A good way to avoid this is to budget your time carefully. Since you’re in charge of your work day, make sure you dedicate a certain percentage of that day to marketing no matter how busy you get. Yeah, I know. If work from one client swamps you, it’s hard to make yourself go looking for more work. Suck it up and do it.

Remember that as a freelancer, you can choose how much work you’re willing to accept as well. How many hours a month are you willing to work? I go monthly rather than weekly because there will be plenty of weeks that you’ll be hammer and tongs at a deadline for one particular client. That’s okay as long as you’ve got more work on deck, and are keeping up on your marketing. What you don’t want to do is let any one client suck up your professional time over a significant period.

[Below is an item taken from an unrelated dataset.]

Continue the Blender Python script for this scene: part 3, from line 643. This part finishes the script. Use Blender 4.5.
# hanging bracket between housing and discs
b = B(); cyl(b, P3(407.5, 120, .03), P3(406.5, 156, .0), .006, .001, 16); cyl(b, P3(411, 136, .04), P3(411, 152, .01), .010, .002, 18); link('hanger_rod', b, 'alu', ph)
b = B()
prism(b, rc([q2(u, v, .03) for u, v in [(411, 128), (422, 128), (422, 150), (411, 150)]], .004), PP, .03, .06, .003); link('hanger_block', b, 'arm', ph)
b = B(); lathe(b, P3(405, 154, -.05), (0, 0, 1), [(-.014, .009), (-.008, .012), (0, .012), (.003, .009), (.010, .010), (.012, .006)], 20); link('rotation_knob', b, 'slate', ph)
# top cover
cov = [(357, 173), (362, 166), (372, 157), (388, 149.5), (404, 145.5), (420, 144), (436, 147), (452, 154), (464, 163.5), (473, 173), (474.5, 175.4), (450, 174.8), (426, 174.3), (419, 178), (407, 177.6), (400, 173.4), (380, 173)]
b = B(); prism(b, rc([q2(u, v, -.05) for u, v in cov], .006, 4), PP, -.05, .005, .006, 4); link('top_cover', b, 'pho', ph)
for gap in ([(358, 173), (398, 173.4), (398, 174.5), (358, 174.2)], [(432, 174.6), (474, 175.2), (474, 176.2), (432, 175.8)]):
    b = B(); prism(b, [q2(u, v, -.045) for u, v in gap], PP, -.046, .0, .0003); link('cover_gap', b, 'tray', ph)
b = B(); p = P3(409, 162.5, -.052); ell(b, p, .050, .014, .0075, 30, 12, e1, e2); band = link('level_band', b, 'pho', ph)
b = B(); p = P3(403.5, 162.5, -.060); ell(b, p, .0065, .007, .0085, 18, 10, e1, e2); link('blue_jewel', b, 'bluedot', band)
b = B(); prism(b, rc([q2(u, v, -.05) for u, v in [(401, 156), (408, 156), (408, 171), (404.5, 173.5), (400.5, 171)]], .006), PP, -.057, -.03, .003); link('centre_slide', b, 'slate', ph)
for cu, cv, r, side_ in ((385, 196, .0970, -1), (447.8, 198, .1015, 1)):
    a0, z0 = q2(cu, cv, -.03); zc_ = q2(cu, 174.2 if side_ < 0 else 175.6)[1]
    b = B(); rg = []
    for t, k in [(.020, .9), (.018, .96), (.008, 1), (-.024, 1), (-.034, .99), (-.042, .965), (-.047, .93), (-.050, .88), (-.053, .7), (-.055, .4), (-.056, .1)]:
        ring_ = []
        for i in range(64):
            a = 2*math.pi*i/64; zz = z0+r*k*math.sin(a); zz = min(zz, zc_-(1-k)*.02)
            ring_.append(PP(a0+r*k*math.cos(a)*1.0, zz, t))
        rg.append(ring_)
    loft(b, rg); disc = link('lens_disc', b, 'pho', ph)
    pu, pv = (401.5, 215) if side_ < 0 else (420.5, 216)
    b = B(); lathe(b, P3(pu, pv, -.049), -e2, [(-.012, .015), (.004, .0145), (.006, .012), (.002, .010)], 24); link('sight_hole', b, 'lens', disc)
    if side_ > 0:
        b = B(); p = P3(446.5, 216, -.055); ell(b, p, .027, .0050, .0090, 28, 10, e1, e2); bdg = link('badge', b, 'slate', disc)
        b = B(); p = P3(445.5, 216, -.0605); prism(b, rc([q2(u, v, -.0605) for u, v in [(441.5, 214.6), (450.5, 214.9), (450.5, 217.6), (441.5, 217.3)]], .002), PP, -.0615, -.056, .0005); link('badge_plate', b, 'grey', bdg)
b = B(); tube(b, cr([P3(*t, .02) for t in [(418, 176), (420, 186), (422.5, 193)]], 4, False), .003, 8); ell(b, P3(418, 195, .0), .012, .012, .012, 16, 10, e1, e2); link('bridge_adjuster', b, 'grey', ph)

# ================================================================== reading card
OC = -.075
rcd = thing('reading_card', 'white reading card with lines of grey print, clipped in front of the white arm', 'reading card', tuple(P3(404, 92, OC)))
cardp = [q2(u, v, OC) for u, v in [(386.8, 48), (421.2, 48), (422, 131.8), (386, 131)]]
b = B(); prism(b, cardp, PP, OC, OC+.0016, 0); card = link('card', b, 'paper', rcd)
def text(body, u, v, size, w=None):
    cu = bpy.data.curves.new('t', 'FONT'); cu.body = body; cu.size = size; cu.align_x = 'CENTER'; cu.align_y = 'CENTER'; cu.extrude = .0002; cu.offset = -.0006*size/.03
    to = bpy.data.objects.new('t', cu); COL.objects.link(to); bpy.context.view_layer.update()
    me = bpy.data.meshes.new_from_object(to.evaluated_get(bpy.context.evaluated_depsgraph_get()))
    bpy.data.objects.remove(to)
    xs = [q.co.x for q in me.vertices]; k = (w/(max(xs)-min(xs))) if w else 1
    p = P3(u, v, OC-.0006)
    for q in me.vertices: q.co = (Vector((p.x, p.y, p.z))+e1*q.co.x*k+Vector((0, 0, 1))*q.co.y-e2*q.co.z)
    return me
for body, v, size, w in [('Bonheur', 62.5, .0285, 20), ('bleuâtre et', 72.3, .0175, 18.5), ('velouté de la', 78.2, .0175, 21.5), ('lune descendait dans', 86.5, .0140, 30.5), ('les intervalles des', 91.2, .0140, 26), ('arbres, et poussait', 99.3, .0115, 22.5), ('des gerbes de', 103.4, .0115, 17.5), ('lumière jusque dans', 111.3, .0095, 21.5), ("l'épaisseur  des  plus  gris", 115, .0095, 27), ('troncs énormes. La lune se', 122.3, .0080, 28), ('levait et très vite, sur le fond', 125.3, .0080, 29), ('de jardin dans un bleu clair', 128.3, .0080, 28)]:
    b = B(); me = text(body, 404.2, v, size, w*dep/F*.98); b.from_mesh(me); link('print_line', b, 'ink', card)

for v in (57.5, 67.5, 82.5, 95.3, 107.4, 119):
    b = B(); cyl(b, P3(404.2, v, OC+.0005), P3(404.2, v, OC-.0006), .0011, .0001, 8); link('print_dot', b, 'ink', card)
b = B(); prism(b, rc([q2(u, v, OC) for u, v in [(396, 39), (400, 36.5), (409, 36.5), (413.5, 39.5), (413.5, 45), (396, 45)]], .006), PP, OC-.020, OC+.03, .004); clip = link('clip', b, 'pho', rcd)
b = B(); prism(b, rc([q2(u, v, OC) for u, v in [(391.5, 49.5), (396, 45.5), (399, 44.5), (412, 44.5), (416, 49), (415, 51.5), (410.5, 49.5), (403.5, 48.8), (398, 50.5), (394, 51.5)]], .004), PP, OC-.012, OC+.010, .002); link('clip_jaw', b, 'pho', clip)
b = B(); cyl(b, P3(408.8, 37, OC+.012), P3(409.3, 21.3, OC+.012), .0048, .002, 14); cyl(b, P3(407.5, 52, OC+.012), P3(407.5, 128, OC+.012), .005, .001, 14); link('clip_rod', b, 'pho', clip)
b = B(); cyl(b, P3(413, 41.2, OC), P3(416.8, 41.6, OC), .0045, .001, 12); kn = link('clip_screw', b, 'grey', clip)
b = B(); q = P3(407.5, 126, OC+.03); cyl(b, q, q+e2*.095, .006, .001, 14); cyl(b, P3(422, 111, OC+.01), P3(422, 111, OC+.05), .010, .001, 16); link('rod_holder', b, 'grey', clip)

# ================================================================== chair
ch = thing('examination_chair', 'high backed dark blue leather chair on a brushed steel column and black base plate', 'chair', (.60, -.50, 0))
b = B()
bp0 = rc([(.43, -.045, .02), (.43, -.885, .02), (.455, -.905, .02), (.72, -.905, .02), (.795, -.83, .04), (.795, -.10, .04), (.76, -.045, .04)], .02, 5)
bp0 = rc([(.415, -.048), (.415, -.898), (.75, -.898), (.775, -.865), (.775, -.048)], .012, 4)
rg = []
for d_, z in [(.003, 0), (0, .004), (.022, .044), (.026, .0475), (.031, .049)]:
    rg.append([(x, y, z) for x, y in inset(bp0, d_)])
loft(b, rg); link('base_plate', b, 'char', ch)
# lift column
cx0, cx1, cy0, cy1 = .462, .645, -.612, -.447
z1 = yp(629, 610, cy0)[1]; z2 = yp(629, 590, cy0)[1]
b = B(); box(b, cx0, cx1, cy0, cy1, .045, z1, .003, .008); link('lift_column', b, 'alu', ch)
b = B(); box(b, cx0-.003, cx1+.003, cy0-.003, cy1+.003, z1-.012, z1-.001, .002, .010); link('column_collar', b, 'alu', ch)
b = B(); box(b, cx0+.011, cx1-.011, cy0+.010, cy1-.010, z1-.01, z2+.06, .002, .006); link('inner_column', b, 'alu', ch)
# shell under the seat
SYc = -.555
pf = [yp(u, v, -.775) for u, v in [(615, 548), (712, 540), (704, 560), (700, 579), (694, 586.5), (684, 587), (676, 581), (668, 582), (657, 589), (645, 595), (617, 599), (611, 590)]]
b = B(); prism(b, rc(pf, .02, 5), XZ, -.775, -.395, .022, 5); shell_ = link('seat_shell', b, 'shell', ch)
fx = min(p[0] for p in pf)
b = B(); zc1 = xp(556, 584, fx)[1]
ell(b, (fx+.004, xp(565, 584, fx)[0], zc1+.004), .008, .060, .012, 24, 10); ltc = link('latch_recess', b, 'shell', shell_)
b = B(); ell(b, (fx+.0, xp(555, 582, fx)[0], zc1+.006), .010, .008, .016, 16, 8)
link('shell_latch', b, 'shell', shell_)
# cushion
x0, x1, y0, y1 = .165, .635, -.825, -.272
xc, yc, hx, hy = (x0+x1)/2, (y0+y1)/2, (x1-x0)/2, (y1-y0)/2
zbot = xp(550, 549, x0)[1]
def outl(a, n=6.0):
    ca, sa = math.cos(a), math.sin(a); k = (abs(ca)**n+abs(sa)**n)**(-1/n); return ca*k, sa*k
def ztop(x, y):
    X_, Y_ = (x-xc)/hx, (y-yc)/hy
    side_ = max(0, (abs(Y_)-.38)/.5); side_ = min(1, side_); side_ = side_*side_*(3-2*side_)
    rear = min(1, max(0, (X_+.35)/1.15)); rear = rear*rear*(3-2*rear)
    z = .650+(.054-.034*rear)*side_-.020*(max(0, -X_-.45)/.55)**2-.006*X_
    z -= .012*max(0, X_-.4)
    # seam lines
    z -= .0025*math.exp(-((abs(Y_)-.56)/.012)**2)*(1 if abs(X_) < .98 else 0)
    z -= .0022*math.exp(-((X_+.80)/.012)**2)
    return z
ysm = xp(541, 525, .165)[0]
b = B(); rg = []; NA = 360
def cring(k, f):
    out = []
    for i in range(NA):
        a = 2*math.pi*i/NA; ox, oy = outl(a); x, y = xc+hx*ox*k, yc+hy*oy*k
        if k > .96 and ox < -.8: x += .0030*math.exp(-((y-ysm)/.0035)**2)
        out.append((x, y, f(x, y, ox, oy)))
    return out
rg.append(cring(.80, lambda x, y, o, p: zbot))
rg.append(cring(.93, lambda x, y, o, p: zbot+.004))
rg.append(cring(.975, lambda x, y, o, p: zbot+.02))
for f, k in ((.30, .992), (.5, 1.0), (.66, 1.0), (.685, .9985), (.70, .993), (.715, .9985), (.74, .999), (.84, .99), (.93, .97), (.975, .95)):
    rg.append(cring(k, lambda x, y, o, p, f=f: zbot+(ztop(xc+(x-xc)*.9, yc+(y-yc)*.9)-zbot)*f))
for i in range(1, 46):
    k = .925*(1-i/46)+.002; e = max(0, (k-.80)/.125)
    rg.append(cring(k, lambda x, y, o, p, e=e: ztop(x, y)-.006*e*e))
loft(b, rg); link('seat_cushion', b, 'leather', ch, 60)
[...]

I consider myself a client for purposes of time management. As a writer, there’s a certain amount of non-commercial “sharpening the saw” that’s necessary to stay fit, stay alert and stay skilled in my profession. I don’t dedicate anywhere a full client’s allotment of hours a month on it, but I do make sure that I leave time to write, to work on projects with no direct result and to make sure that I’m exploring avenues that might be useful in the long run.

This article is meant for the one-man shop. If you’re finding that you need at least 40 hours a week specifically to spend on billable client hours, chances are good that what you need is at least a part-time admin assistant or salesperson. If you’re in love with being a one-man shop, raise your rates. That’ll take care of the problem well enough, and you’ll bring your time management back into balance.

[1] The Pareto Principle might be okay for really large firms, but isn’t an ideal strategy when you’re a small business servicing small businesses.